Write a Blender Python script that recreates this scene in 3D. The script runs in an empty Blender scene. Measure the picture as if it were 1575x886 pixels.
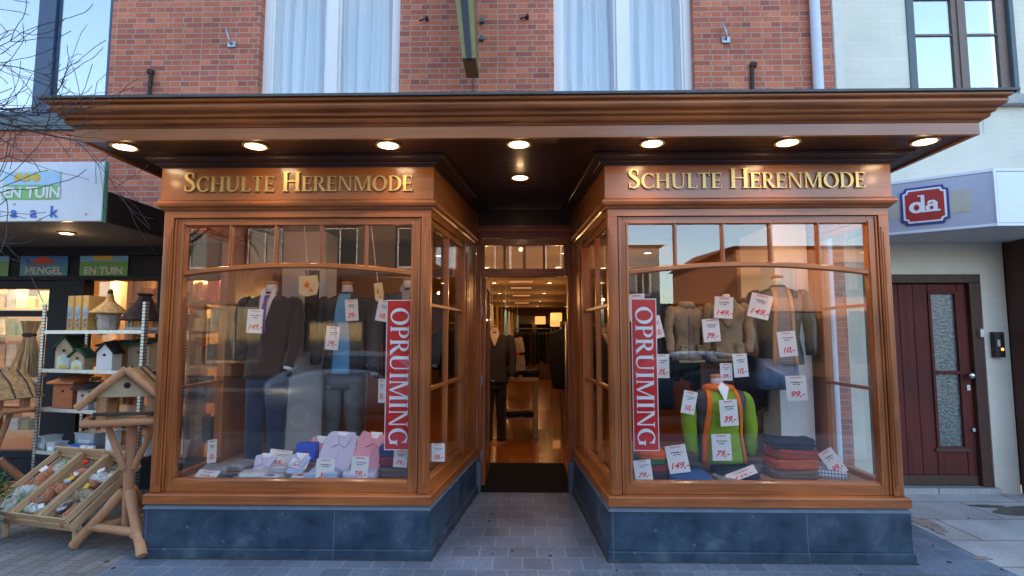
import bpy, bmesh, math, random
from mathutils import Vector, Matrix
R = math.radians
random.seed(7)
S = bpy.context.scene
COL = S.collection

# ------------------------------------------------------------------ camera
FPX, YAW, PIT, CH = 841.0, R(1.1), R(4.9), 1.60
cam = bpy.data.cameras.new('camera'); camo = bpy.data.objects.new('camera', cam); COL.objects.link(camo)
cam.sensor_width = 36.0; cam.lens = 36.0 * FPX / 1575.0; cam.clip_start = 0.05; cam.clip_end = 600
camo.location = (0, 0, CH); camo.rotation_euler = (math.pi/2 + PIT, 0, YAW)
S.camera = camo

# ------------------------------------------------------------------ world, sun, exposure
SUN_EL, SUN_AZ = R(19), R(-14)          # behind the shop: the street front lies in shade
w = bpy.data.worlds.new('World'); S.world = w; w.use_nodes = True
nt = w.node_tree; bg = nt.nodes['Background']; sky = nt.nodes.new('ShaderNodeTexSky')
sky.sky_type = 'NISHITA'; sky.sun_disc = False; sky.sun_elevation = SUN_EL; sky.sun_rotation = SUN_AZ
sky.air_density = 1.0; sky.dust_density = 1.2; sky.ozone_density = 1.0
nt.links.new(sky.outputs[0], bg.inputs[0]); bg.inputs[1].default_value = 0.15
sun = bpy.data.lights.new('sun', 'SUN'); sun.energy = 3.6; sun.angle = R(0.5); sun.color = (1.0, 0.80, 0.58)
suno = bpy.data.objects.new('sun', sun); COL.objects.link(suno)
sd = Vector((math.sin(SUN_AZ)*math.cos(SUN_EL), math.cos(SUN_AZ)*math.cos(SUN_EL), math.sin(SUN_EL)))
suno.rotation_euler = (-sd).to_track_quat('-Z', 'Y').to_euler(); suno.location = (0, 0, 30)
vs = S.view_settings; S.display_settings.display_device = 'sRGB'
vs.view_transform = 'Standard'; vs.look = 'None'; vs.gamma = 1.0; vs.use_curve_mapping = False
vs.exposure = 2.5
S.cycles.max_bounces = 8; S.cycles.transparent_max_bounces = 16; S.cycles.glossy_bounces = 4
S.cycles.caustics_reflective = False; S.cycles.caustics_refractive = False
S.cycles.use_denoising = True; S.cycles.sample_clamp_indirect = 6.0

# ------------------------------------------------------------------ helpers
def at(x, y, Y):
    """world point that the photograph shows at pixel x, y on the plane at depth Y"""
    a = (x-787.5)/FPX; b = -(y-443)/FPX
    f = math.cos(PIT)-b*math.sin(PIT); u = math.sin(PIT)+b*math.cos(PIT)
    dx = a*math.cos(YAW)-f*math.sin(YAW); dy = a*math.sin(YAW)+f*math.cos(YAW)
    t = Y/dy
    return Vector((dx*t, Y, CH+u*t))

def tag(o, label=None, cat=None, group=None, kind=None):
    if label: o['label'] = label
    if cat: o['category'] = cat
    if group: o['group'] = group
    if kind: o['kind'] = kind
    return o

def empty(name, loc=(0, 0, 0), rz=0.0, label=None, cat=None, group=None, kind=None):
    o = bpy.data.objects.new(name, None); COL.objects.link(o); o.empty_display_size = .1
    o.location = loc; o.rotation_euler = (0, 0, rz)
    return tag(o, label, cat, group, kind)

def children(o):
    return [c for c in bpy.data.objects if c.parent == o]

def copy_tree(o, parent=None, loc=None, rot=None):
    c = o.copy(); COL.objects.link(c); c.parent = parent
    if loc is not None: c.location = loc
    if rot is not None: c.rotation_euler = rot
    for ch in children(o): copy_tree(ch, c)
    return c

class MB:
    def __init__(s, xf=None):
        s.v = []; s.f = []; s.xf = xf
    def add(s, vs, fs):
        n = len(s.v)
        for p in vs:
            p = Vector(p)
            s.v.append(s.xf @ p if s.xf else p)
        s.f += [[i+n for i in f] for f in fs]
        return s
    def box(s, x0, x1, y0, y1, z0, z1):
        return s.add([(x0,y0,z0),(x1,y0,z0),(x1,y1,z0),(x0,y1,z0),(x0,y0,z1),(x1,y0,z1),(x1,y1,z1),(x0,y1,z1)],
                     [(0,3,2,1),(4,5,6,7),(0,1,5,4),(1,2,6,5),(2,3,7,6),(3,0,4,7)])
    def obox(s, c, d, rot):
        m = Matrix.Translation(c) @ rot.to_4x4()
        a, b, e = d[0]/2, d[1]/2, d[2]/2
        vs = [m @ Vector(p) for p in [(-a,-b,-e),(a,-b,-e),(a,b,-e),(-a,b,-e),(-a,-b,e),(a,-b,e),(a,b,e),(-a,b,e)]]
        return s.add(vs, [(0,3,2,1),(4,5,6,7),(0,1,5,4),(1,2,6,5),(2,3,7,6),(3,0,4,7)])
    def prism(s, pts, y0, y1):
        """outline in x, z extruded from y0 to y1"""
        n = len(pts)
        vs = [(p[0], y0, p[1]) for p in pts]+[(p[0], y1, p[1]) for p in pts]
        return s.add(vs, [list(range(n)), list(range(2*n-1, n-1, -1))]+[(i, i+n, (i+1) % n+n, (i+1) % n) for i in range(n)])
    def slab(s, pts, z0, z1):
        n = len(pts)
        vs = [(p[0], p[1], z0) for p in pts]+[(p[0], p[1], z1) for p in pts]
        return s.add(vs, [list(range(n-1, -1, -1)), list(range(n, 2*n))]+[(i, (i+1) % n, (i+1) % n+n, i+n) for i in range(n)])
    def tube(s, pts, rad, n=10, cap=True, flat=1.0):
        pts = [Vector(p) for p in pts]; m = len(pts)
        if not isinstance(rad, (list, tuple)): rad = [rad]*m
        vs = []; up = None
        for i, p in enumerate(pts):
            d = (pts[min(i+1, m-1)]-pts[max(i-1, 0)]).normalized()
            if up is None: up = Vector((0, 0, 1)) if abs(d.z) < .9 else Vector((0, 1, 0))
            a = d.cross(up).normalized(); b = a.cross(d).normalized(); up = b
            for k in range(n):
                t = 2*math.pi*k/n
                vs.append(p+a*math.cos(t)*rad[i]+b*math.sin(t)*rad[i]*flat)
        fs = [(i*n+k, i*n+(k+1) % n, (i+1)*n+(k+1) % n, (i+1)*n+k) for i in range(m-1) for k in range(n)]
        if cap: fs += [list(range(n-1, -1, -1)), [(m-1)*n+k for k in range(n)]]
        return s.add(vs, fs)
    def lathe(s, prof, c=(0, 0, 0), n=24):
        vs = []; m = len(prof)
        for r, z in prof:
            for k in range(n):
                t = 2*math.pi*k/n
                vs.append((c[0]+r*math.cos(t), c[1]+r*math.sin(t), c[2]+z))
        fs = [(i*n+k, i*n+(k+1) % n, (i+1)*n+(k+1) % n, (i+1)*n+k) for i in range(m-1) for k in range(n)]
        fs += [list(range(n-1, -1, -1)), [(m-1)*n+k for k in range(n)]]
        return s.add(vs, fs)
    def loft(s, rings, n=28):
        """rings (cx, cy, cz, rx, ry, power)"""
        vs = []; m = len(rings)
        for cx, cy, cz, rx, ry, pw in rings:
            for k in range(n):
                t = 2*math.pi*k/n; c, q = math.cos(t), math.sin(t); e = 2.0/pw
                vs.append((cx+rx*math.copysign(abs(c)**e, c), cy+ry*math.copysign(abs(q)**e, q), cz))
        fs = [(i*n+k, i*n+(k+1) % n, (i+1)*n+(k+1) % n, (i+1)*n+k) for i in range(m-1) for k in range(n)]
        fs += [list(range(n-1, -1, -1)), [(m-1)*n+k for k in range(n)]]
        return s.add(vs, fs)
    def sweep(s, path, prof, closed=True):
        """profile (outward, z) swept along an x, y polyline; outward is to the right of travel"""
        P = [Vector((p[0], p[1])) for p in path]; m = len(P); k = len(prof); vs = []
        nr = []
        for i in range(m-1):
            d = (P[i+1]-P[i]).normalized(); nr.append(Vector((d.y, -d.x)))
        for i in range(m):
            if i == 0: o = nr[0]
            elif i == m-1: o = nr[-1]
            else:
                b = (nr[i-1]+nr[i]).normalized(); o = b/max(.3, b.dot(nr[i]))
            for a, z in prof:
                q = P[i]+o*a; vs.append((q.x, q.y, z))
        fs = [(i*k+j, (i+1)*k+j, (i+1)*k+(j+1) % k, i*k+(j+1) % k) for i in range(m-1) for j in range(k if closed else k-1)]
        if closed: fs += [list(range(k)), [(m-1)*k+j for j in range(k-1, -1, -1)]]
        return s.add(vs, fs)
    def build(s, name, mat, parent=None, smooth=False, bevel=0, world=False, fix=True, auto=False):
        me = bpy.data.meshes.new(name)
        off = parent.location if (parent is not None and world) else Vector((0, 0, 0))
        if parent is not None and world:
            q = parent
            while q.parent is not None:
                q = q.parent; off = off+q.location
        me.from_pydata([tuple(Vector(p)-off) for p in s.v], [], s.f)
        if fix:
            bm = bmesh.new(); bm.from_mesh(me); bmesh.ops.recalc_face_normals(bm, faces=bm.faces); bm.to_mesh(me); bm.free()
        me.materials.append(mat)
        if smooth:
            for p in me.polygons: p.use_smooth = True
            if auto: me.set_sharp_from_angle(angle=R(35))
        o = bpy.data.objects.new(name, me); COL.objects.link(o); o.parent = parent
        if bevel:
            b = o.modifiers.new('edge', 'BEVEL'); b.width = bevel; b.segments = 2; b.limit_method = 'ANGLE'; b.angle_limit = R(40)
            b.harden_normals = False
        return o

def parts(name, mat, parent, mbs, **k):
    return [m.build(name, mat, parent, **k) for m in mbs]

def frame(p0, p1):
    """local axes: x along p0-p1 (plan points), -y outward (right of travel), z up"""
    d = (Vector(p1)-Vector(p0)).normalized(); o = Vector((d.y, -d.x))
    return Matrix(((d.x, -o.x, 0, p0[0]), (d.y, -o.y, 0, p0[1]), (0, 0, 1, 0), (0, 0, 0, 1)))

# ------------------------------------------------------------------ materials
def nodes(name):
    m = bpy.data.materials.new(name); m.use_nodes = True
    t = m.node_tree; return m, t, t.nodes, t.links, t.nodes['Principled BSDF']

def mat(name, col, rough=.6, spec=.5, metal=0, var=.18, scale=14, bump=0.0, bscale=60, coat=0, emit=None, estr=0, stretch=(1,1,1), trans=0, sheen=0):
    m, t, N, L, b = nodes(name)
    b.inputs['Roughness'].default_value = rough; b.inputs['Specular IOR Level'].default_value = spec
    b.inputs['Metallic'].default_value = metal; b.inputs['Coat Weight'].default_value = coat; b.inputs['Coat Roughness'].default_value = .12
    if sheen: b.inputs['Sheen Weight'].default_value = sheen
    if trans: b.inputs['Transmission Weight'].default_value = trans
    tc = N.new('ShaderNodeTexCoord'); mp = N.new('ShaderNodeMapping'); mp.inputs['Scale'].default_value = stretch
    L.new(tc.outputs['Object'], mp.inputs['Vector'])
    n = N.new('ShaderNodeTexNoise'); n.inputs['Scale'].default_value = scale; n.inputs['Detail'].default_value = 6
    L.new(mp.outputs[0], n.inputs['Vector'])
    r = N.new('ShaderNodeMapRange'); r.inputs['From Min'].default_value = .3; r.inputs['From Max'].default_value = .7
    r.inputs['To Min'].default_value = 1-var; r.inputs['To Max'].default_value = 1+var
    L.new(n.outputs['Fac'], r.inputs['Value'])
    v = N.new('ShaderNodeVectorMath'); v.operation = 'SCALE'; v.inputs[0].default_value = col[:3]
    L.new(r.outputs[0], v.inputs['Scale']); L.new(v.outputs[0], b.inputs['Base Color'])
    if bump:
        n2 = N.new('ShaderNodeTexNoise'); n2.inputs['Scale'].default_value = bscale; n2.inputs['Detail'].default_value = 8
        L.new(mp.outputs[0], n2.inputs['Vector'])
        bp = N.new('ShaderNodeBump'); bp.inputs['Strength'].default_value = bump; bp.inputs['Distance'].default_value = .01
        L.new(n2.outputs['Fac'], bp.inputs['Height']); L.new(bp.outputs[0], b.inputs['Normal'])
    if emit:
        b.inputs['Emission Color'].default_value = (*emit, 1); b.inputs['Emission Strength'].default_value = estr
    return m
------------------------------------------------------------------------
● TASK DETAILS: Repeat exactly and only the lines from the start of the data above through the line that holds "S.camera = camo", inclusive. Pictures do not belong in the copy.

● RESULT:
Write a Blender Python script that recreates this scene in 3D. The script runs in an empty Blender scene. Measure the picture as if it were 1575x886 pixels.
import bpy, bmesh, math, random
from mathutils import Vector, Matrix
R = math.radians
random.seed(7)
S = bpy.context.scene
COL = S.collection

# ------------------------------------------------------------------ camera
FPX, YAW, PIT, CH = 841.0, R(1.1), R(4.9), 1.60
cam = bpy.data.cameras.new('camera'); camo = bpy.data.objects.new('camera', cam); COL.objects.link(camo)
cam.sensor_width = 36.0; cam.lens = 36.0 * FPX / 1575.0; cam.clip_start = 0.05; cam.clip_end = 600
camo.location = (0, 0, CH); camo.rotation_euler = (math.pi/2 + PIT, 0, YAW)
S.camera = camo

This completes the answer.